When a persistent area of cold high pressure near Greenland, referred to as a "Greenland Block," is present, it causes a buckle in the jet stream and tends to slow the forward speed of storms as they approach the northeastern U.S. and southeastern Canada.

"The persistent high off the Florida coast has not only helped to pump warm air into the Southeast but has also forced storms to travel from the southern Plains and central Rockies toward the Upper Midwest," Anderson added. "Since there has been no Greenland block, cold air can't linger for very long in the Northeast, and storms can't take a more southern track, slow down and strengthen along or just off the coast."

It is possible the pattern changes enough to allow the cold air to stick around and provide an opportunity for snow and force a late-month storm to take a more southerly track over the Eastern states. Time will tell.

Denver has been buried under 45.2 inches of snow so far this winter season, more than the city's normal season-to-date snowfall by about a foot as storms have pushed inland over the West. Snowfall has been within a few inches of average in Minneapolis (40.9 inches) and Burlington, Vermont (58.8 inches), with this season's worn winter storm path.

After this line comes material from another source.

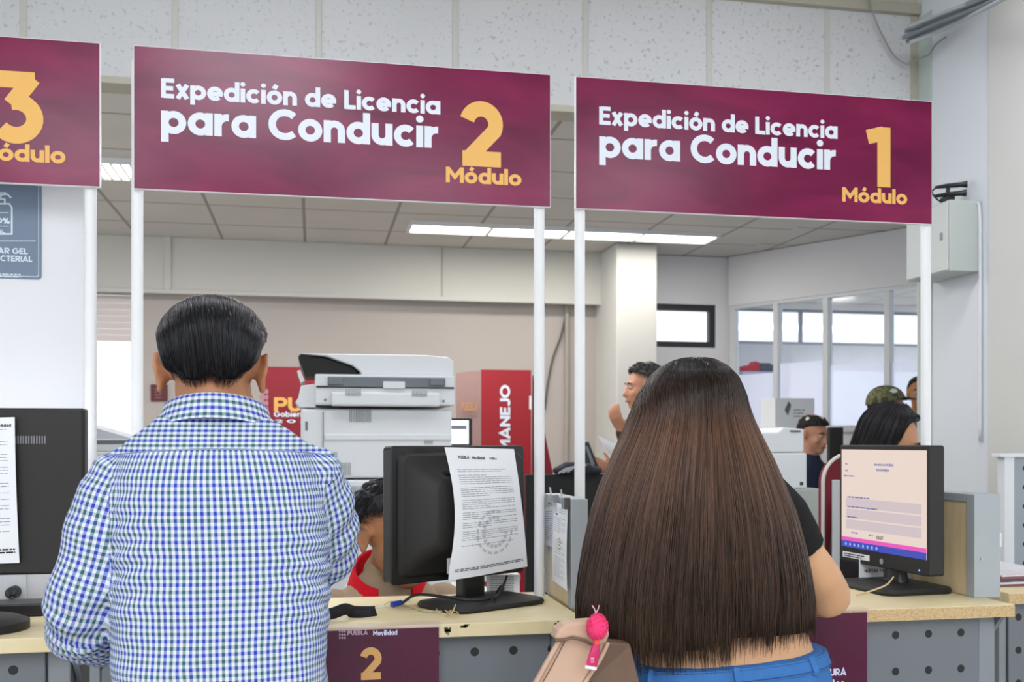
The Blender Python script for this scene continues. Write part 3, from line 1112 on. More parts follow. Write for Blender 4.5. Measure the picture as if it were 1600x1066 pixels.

However, snowfall is well behind the typical pace in the swath from Washington, D.C., to New York City and Boston. Snow in part of the Interstate-95 corridor has been practically non-existent with only 0.3 of an inch in Philadelphia, which matches the total snow so far this winter for Muscle Shoals, Alabama, located in the northern part of the state and typically gets only a trace of snow each winter.